### To do
Please give back word for word the lines below, from the first one through the one with "o.location = Vector(((a".

### Given information
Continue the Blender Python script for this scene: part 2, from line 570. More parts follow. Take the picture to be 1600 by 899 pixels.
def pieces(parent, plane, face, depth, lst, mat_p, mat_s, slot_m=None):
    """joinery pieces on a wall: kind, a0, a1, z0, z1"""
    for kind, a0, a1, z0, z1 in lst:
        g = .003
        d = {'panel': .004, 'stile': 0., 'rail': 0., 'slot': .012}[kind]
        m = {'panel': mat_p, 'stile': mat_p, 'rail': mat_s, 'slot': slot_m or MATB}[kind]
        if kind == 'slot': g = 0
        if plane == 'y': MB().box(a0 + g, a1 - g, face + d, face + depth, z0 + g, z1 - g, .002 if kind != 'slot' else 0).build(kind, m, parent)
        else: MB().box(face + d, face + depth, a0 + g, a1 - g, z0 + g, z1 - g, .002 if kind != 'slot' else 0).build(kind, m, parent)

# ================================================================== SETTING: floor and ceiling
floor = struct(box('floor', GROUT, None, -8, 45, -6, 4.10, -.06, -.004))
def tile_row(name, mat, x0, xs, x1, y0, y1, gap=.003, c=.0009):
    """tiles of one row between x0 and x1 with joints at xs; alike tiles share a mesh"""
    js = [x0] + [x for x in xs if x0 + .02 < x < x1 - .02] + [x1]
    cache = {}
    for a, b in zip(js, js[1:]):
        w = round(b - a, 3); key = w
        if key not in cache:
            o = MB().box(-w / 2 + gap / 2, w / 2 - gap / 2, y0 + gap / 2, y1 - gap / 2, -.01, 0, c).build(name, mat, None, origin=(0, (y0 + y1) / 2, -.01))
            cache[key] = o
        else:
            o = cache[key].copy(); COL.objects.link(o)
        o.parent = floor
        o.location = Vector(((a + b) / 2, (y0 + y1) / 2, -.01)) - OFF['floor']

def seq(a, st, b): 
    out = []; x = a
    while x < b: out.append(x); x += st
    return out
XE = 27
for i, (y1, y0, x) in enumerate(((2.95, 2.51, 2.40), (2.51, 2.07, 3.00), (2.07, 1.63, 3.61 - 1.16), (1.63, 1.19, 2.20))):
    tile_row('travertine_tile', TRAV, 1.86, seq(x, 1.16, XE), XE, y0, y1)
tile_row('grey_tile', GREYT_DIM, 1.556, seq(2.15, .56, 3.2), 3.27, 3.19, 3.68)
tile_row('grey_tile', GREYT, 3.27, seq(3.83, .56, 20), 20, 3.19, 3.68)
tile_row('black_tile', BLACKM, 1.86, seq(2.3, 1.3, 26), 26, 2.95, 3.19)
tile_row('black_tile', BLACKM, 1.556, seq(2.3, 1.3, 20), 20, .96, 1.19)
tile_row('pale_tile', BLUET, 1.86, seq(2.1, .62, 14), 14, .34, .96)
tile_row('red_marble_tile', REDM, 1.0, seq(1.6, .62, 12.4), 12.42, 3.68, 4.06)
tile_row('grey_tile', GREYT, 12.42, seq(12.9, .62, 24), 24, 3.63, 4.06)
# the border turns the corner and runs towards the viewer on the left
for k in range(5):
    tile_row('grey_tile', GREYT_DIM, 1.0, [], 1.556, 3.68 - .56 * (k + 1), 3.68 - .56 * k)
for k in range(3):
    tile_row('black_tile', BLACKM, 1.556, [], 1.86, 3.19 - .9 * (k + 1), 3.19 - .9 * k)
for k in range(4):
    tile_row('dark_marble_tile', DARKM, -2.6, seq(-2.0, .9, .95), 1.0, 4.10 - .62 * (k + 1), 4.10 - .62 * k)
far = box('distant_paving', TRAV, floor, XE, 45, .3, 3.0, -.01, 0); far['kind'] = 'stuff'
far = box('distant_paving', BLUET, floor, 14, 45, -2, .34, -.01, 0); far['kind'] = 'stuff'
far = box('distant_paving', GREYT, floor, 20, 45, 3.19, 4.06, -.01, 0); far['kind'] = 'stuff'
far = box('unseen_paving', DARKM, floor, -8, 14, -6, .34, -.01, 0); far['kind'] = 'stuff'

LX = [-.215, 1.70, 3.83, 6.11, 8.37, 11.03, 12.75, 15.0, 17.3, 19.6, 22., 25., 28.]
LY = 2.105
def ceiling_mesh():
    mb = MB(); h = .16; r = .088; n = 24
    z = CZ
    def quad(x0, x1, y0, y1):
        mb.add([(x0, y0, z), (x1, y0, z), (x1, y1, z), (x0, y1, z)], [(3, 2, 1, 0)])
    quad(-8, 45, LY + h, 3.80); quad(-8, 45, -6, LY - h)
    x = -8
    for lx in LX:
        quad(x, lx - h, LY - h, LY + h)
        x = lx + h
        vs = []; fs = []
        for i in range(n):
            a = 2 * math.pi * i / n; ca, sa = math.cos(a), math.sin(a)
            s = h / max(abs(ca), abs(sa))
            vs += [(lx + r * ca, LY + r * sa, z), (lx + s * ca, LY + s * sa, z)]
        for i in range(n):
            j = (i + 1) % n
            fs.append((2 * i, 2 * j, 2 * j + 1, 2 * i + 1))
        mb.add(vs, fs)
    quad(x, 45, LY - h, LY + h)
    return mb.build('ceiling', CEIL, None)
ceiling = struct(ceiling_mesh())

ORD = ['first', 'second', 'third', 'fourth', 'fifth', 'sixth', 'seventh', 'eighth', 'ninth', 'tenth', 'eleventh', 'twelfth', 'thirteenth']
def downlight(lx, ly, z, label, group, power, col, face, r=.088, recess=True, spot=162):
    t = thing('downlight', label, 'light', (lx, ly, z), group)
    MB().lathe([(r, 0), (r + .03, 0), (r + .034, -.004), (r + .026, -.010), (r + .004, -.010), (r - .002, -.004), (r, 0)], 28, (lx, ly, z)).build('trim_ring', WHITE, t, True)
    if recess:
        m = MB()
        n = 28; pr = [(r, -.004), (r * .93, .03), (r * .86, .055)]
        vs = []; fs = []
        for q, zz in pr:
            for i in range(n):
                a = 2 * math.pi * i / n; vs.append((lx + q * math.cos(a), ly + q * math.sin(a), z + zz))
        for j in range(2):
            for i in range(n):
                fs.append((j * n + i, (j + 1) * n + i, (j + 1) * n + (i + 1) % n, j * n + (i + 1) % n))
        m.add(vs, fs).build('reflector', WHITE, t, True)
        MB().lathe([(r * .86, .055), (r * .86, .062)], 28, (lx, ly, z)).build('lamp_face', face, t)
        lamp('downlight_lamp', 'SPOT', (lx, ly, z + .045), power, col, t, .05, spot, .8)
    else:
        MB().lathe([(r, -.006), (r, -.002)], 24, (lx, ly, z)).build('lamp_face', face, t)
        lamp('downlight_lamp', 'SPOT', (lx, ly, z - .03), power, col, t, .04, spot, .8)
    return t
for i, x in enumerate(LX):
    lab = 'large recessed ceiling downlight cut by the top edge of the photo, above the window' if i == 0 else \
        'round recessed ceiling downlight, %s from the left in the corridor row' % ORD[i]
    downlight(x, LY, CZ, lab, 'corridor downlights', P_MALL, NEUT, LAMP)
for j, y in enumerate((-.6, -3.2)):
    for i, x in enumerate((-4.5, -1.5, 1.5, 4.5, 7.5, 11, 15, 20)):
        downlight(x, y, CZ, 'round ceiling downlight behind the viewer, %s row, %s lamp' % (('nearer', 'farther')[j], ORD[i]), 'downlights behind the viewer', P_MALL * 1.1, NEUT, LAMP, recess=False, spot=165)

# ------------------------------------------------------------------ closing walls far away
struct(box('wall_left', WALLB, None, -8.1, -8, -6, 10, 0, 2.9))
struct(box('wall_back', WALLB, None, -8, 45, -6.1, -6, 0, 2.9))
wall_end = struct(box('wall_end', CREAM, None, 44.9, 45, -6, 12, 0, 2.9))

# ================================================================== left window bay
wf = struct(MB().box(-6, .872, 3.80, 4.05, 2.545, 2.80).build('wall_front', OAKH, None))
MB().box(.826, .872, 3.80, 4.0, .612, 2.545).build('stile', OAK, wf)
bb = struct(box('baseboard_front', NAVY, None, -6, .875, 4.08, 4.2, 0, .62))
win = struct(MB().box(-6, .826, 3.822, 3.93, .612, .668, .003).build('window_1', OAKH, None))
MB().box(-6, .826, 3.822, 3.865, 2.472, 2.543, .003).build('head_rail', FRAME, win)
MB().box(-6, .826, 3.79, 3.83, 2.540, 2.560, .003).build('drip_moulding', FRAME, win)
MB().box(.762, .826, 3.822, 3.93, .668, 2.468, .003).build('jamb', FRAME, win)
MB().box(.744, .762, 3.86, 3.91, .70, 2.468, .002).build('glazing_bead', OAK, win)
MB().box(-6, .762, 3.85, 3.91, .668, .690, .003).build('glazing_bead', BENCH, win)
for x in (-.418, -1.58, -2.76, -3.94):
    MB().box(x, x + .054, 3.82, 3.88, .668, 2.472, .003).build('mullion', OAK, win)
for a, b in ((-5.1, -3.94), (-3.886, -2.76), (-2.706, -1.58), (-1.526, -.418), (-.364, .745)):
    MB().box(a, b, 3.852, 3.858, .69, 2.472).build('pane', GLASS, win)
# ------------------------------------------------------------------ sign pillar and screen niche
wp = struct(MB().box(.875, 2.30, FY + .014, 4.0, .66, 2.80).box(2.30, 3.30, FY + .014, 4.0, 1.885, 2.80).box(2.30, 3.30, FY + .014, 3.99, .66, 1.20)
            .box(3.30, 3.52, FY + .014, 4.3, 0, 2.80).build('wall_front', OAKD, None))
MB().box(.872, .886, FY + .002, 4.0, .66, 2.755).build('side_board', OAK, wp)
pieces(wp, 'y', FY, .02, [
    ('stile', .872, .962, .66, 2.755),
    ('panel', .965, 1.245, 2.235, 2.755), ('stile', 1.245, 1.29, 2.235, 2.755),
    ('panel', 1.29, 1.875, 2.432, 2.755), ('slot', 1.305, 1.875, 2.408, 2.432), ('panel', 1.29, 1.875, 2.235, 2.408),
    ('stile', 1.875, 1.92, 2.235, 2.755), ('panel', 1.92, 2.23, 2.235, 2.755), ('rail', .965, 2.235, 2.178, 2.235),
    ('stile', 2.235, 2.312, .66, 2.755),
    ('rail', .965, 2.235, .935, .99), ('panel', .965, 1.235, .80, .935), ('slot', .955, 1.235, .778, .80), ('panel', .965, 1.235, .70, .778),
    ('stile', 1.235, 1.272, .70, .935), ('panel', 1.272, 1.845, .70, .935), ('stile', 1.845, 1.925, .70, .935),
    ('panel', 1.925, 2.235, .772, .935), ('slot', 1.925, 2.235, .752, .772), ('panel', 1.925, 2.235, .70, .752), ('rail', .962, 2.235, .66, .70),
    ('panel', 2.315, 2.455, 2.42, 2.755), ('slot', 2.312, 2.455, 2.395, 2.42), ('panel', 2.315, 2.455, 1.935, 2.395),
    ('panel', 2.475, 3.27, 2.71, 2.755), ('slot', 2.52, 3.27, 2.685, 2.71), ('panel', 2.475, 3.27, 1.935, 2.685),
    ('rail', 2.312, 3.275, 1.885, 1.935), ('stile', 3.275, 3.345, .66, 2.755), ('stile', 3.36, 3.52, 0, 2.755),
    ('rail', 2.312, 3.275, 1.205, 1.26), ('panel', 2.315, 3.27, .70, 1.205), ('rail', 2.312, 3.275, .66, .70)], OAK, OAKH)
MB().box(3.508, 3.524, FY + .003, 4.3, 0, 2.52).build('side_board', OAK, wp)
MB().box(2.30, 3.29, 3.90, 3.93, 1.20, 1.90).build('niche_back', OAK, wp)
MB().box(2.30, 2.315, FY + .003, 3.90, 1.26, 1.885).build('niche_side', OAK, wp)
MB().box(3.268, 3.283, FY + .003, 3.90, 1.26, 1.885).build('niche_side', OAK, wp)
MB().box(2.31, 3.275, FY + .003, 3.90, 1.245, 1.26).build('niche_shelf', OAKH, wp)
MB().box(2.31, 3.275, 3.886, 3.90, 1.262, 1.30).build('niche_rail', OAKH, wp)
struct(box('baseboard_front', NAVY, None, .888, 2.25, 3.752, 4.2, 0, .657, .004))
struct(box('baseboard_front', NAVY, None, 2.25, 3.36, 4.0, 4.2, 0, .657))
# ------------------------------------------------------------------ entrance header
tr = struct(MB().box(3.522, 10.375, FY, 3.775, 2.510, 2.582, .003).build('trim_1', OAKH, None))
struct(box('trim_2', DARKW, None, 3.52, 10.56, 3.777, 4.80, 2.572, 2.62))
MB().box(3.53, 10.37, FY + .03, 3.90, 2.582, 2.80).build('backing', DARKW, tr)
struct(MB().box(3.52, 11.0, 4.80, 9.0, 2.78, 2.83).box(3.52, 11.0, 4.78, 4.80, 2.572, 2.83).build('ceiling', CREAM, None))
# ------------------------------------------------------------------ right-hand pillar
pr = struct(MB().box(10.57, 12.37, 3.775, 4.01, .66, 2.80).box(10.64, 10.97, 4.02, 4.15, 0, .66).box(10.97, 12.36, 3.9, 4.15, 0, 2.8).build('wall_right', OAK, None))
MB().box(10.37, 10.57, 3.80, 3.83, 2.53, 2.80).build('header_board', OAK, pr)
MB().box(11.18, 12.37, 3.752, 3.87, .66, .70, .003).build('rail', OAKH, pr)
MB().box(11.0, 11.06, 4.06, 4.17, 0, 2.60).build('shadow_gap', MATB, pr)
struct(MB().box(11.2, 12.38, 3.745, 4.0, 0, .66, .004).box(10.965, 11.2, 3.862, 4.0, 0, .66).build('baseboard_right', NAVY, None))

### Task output
Continue the Blender Python script for this scene: part 2, from line 570. More parts follow. Take the picture to be 1600 by 899 pixels.
def pieces(parent, plane, face, depth, lst, mat_p, mat_s, slot_m=None):
    """joinery pieces on a wall: kind, a0, a1, z0, z1"""
    for kind, a0, a1, z0, z1 in lst:
        g = .003
        d = {'panel': .004, 'stile': 0., 'rail': 0., 'slot': .012}[kind]
        m = {'panel': mat_p, 'stile': mat_p, 'rail': mat_s, 'slot': slot_m or MATB}[kind]
        if kind == 'slot': g = 0
        if plane == 'y': MB().box(a0 + g, a1 - g, face + d, face + depth, z0 + g, z1 - g, .002 if kind != 'slot' else 0).build(kind, m, parent)
        else: MB().box(face + d, face + depth, a0 + g, a1 - g, z0 + g, z1 - g, .002 if kind != 'slot' else 0).build(kind, m, parent)

# ================================================================== SETTING: floor and ceiling
floor = struct(box('floor', GROUT, None, -8, 45, -6, 4.10, -.06, -.004))
def tile_row(name, mat, x0, xs, x1, y0, y1, gap=.003, c=.0009):
    """tiles of one row between x0 and x1 with joints at xs; alike tiles share a mesh"""
    js = [x0] + [x for x in xs if x0 + .02 < x < x1 - .02] + [x1]
    cache = {}
    for a, b in zip(js, js[1:]):
        w = round(b - a, 3); key = w
        if key not in cache:
            o = MB().box(-w / 2 + gap / 2, w / 2 - gap / 2, y0 + gap / 2, y1 - gap / 2, -.01, 0, c).build(name, mat, None, origin=(0, (y0 + y1) / 2, -.01))
            cache[key] = o
        else:
            o = cache[key].copy(); COL.objects.link(o)
        o.parent = floor
        o.location = Vector(((a + b) / 2, (y0 + y1) / 2, -.01)) - OFF['floor']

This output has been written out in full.